Eventually, at work, the Master Baker—my mentor, if you will—said, “You’re looking good, man.” He didn’t mention my face, but I knew what he meant. We high-fived. He was a huge, Afrocentric man with long dreadlocks, and he really disliked white people. He called them “crackers.” His name was John Black, which I found hilarious. Sometimes his daughter Megan came around. She was a little bit younger than I, beautiful, and she had bright red, glossy lips. With my newfound confidence, I asked her on a date, and she said yes. I bought her lunch and then paid for a necklace that she wanted. I even waited while she gave her phone number out to one of the New England Patriots.

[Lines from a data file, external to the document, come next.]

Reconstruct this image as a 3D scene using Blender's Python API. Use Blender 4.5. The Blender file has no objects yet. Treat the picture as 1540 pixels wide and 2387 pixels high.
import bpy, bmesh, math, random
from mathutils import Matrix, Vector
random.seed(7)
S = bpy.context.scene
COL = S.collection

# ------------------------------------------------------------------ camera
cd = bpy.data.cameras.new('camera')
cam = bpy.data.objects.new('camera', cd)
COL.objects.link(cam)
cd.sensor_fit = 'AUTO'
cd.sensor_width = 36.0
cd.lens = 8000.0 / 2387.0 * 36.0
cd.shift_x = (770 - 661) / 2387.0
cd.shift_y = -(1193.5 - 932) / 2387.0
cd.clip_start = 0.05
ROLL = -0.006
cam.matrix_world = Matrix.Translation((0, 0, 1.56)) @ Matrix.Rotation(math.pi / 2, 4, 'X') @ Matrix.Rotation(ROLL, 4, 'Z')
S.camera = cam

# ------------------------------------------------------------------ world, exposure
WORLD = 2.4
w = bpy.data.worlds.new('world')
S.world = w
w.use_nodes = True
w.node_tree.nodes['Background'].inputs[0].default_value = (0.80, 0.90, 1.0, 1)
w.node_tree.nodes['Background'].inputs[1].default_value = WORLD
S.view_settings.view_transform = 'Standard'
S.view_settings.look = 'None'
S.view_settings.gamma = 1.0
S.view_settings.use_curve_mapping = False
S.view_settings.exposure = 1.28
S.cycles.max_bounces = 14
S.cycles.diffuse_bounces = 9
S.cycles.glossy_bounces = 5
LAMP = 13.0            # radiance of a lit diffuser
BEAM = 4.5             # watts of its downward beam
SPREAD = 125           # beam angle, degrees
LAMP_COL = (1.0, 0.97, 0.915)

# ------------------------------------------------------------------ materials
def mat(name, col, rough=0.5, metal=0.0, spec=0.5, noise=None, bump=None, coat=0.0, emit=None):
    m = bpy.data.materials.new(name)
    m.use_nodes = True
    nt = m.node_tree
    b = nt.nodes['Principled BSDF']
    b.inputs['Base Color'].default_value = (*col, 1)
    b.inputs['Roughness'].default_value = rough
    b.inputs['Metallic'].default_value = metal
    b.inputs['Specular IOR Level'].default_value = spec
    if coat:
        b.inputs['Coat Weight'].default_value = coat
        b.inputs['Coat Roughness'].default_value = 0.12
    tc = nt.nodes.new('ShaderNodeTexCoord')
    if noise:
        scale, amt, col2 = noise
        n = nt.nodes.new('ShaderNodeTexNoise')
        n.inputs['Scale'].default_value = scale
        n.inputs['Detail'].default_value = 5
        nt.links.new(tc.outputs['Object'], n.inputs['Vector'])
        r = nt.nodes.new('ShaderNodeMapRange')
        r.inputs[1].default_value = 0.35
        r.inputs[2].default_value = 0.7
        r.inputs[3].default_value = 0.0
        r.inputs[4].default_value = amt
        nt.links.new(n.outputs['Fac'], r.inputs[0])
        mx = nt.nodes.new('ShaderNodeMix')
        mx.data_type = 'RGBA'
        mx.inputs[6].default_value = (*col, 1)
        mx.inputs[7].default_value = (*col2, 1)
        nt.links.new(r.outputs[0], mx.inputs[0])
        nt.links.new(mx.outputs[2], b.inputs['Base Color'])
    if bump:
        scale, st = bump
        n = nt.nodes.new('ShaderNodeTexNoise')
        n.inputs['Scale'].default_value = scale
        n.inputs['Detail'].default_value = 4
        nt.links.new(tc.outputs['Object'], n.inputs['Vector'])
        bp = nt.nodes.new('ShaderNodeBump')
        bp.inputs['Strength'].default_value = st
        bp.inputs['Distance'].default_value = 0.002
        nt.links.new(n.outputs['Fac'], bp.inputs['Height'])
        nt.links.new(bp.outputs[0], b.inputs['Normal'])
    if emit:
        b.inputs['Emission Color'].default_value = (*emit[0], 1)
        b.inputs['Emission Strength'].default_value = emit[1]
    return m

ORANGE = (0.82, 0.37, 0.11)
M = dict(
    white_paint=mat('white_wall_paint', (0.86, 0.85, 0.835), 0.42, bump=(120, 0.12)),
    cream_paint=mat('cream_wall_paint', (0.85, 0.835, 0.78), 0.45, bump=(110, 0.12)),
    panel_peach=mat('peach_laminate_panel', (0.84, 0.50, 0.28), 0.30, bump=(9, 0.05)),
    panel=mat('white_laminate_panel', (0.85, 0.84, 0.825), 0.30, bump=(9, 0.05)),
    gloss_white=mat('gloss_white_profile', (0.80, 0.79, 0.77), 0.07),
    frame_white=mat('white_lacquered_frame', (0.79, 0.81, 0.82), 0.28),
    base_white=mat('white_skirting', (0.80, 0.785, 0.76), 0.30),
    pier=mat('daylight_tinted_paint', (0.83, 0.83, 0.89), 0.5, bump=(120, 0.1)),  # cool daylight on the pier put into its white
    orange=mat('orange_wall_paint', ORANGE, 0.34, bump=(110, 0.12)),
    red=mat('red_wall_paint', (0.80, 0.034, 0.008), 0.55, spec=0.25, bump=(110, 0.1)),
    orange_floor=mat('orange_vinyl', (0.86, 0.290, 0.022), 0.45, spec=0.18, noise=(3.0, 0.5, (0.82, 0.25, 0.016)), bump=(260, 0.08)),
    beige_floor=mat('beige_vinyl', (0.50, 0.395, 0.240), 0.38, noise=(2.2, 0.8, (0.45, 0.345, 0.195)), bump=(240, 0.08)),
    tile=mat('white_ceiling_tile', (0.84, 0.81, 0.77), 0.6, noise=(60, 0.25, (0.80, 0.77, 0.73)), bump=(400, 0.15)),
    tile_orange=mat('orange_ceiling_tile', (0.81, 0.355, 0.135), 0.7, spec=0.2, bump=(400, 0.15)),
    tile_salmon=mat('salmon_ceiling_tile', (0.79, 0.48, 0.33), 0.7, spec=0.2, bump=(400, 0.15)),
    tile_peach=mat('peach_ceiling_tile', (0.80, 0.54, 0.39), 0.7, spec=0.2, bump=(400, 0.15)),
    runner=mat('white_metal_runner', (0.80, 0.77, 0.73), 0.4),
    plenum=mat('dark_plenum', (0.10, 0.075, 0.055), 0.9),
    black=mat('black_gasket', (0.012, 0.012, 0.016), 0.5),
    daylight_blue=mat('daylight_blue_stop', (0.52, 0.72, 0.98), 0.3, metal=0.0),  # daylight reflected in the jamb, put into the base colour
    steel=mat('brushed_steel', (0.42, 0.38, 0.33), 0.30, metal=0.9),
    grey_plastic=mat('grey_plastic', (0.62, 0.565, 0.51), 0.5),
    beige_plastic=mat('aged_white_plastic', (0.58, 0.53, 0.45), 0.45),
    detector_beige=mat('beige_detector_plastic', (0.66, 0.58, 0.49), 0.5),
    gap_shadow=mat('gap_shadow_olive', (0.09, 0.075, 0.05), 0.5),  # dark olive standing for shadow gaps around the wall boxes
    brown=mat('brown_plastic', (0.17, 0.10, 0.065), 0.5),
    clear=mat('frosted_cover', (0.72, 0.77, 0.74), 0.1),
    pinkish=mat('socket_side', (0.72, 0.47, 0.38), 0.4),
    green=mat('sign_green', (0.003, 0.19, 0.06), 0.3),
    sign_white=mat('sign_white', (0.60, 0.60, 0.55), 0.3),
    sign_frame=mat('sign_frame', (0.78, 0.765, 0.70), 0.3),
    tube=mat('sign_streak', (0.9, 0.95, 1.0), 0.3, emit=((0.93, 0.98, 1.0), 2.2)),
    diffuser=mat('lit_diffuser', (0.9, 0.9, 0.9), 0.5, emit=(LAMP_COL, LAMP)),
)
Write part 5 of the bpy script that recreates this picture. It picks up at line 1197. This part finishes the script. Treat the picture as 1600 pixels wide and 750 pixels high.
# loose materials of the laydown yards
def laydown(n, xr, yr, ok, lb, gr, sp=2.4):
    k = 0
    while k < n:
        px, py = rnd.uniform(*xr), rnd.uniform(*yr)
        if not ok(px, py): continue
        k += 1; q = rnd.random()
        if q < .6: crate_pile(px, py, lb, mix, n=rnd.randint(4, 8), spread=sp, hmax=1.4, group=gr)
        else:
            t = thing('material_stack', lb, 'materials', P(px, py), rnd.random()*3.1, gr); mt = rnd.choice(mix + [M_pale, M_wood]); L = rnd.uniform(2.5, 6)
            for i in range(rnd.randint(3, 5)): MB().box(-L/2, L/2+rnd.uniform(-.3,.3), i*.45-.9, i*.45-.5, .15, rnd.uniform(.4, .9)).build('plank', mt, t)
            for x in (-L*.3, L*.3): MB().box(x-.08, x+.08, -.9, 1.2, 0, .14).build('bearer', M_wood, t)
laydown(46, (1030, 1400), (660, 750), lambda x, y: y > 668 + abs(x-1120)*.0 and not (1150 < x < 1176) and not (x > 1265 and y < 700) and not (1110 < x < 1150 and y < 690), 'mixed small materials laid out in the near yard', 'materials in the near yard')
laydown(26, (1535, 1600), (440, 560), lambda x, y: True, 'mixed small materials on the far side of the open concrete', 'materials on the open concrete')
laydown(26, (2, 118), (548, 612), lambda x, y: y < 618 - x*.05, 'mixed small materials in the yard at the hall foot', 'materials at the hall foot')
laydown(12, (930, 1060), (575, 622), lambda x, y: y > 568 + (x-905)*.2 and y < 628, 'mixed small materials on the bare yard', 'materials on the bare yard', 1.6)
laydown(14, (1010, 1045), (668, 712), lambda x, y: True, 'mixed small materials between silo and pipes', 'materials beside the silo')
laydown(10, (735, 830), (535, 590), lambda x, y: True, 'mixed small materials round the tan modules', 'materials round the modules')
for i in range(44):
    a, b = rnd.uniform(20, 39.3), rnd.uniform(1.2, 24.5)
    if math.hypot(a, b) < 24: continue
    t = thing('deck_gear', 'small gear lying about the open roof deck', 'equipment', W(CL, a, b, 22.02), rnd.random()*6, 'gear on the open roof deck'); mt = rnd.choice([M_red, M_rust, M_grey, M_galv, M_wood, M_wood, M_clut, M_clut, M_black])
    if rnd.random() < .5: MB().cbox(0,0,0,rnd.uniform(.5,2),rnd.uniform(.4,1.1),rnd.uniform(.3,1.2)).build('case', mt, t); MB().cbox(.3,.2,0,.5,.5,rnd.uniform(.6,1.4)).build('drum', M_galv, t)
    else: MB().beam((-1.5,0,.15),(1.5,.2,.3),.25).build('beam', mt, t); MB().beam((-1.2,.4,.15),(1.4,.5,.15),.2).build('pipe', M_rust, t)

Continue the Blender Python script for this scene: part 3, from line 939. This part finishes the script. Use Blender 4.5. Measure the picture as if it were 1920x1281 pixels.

“This girl is so hot that a professional football player wants to have sex with her!” I thought.
One night, I got a phone call. It was her father, the Master Baker.
“You shouldn’t see my daughter,” he said.
“Why?” I asked.
“She’s a gold digger, man,” he answered. “How much stuff did you buy her?”
A lot, I guess, but I didn’t care. I hung up the phone, laughing. I was truly happy. His daughter wasn’t a gold digger, because, while I did buy her a lot of things, she had sex with me—which meant, technically, that she was a prostitute. But the point was, the summer was not quite over and I had sex, fair and square. Thank you, Oxy.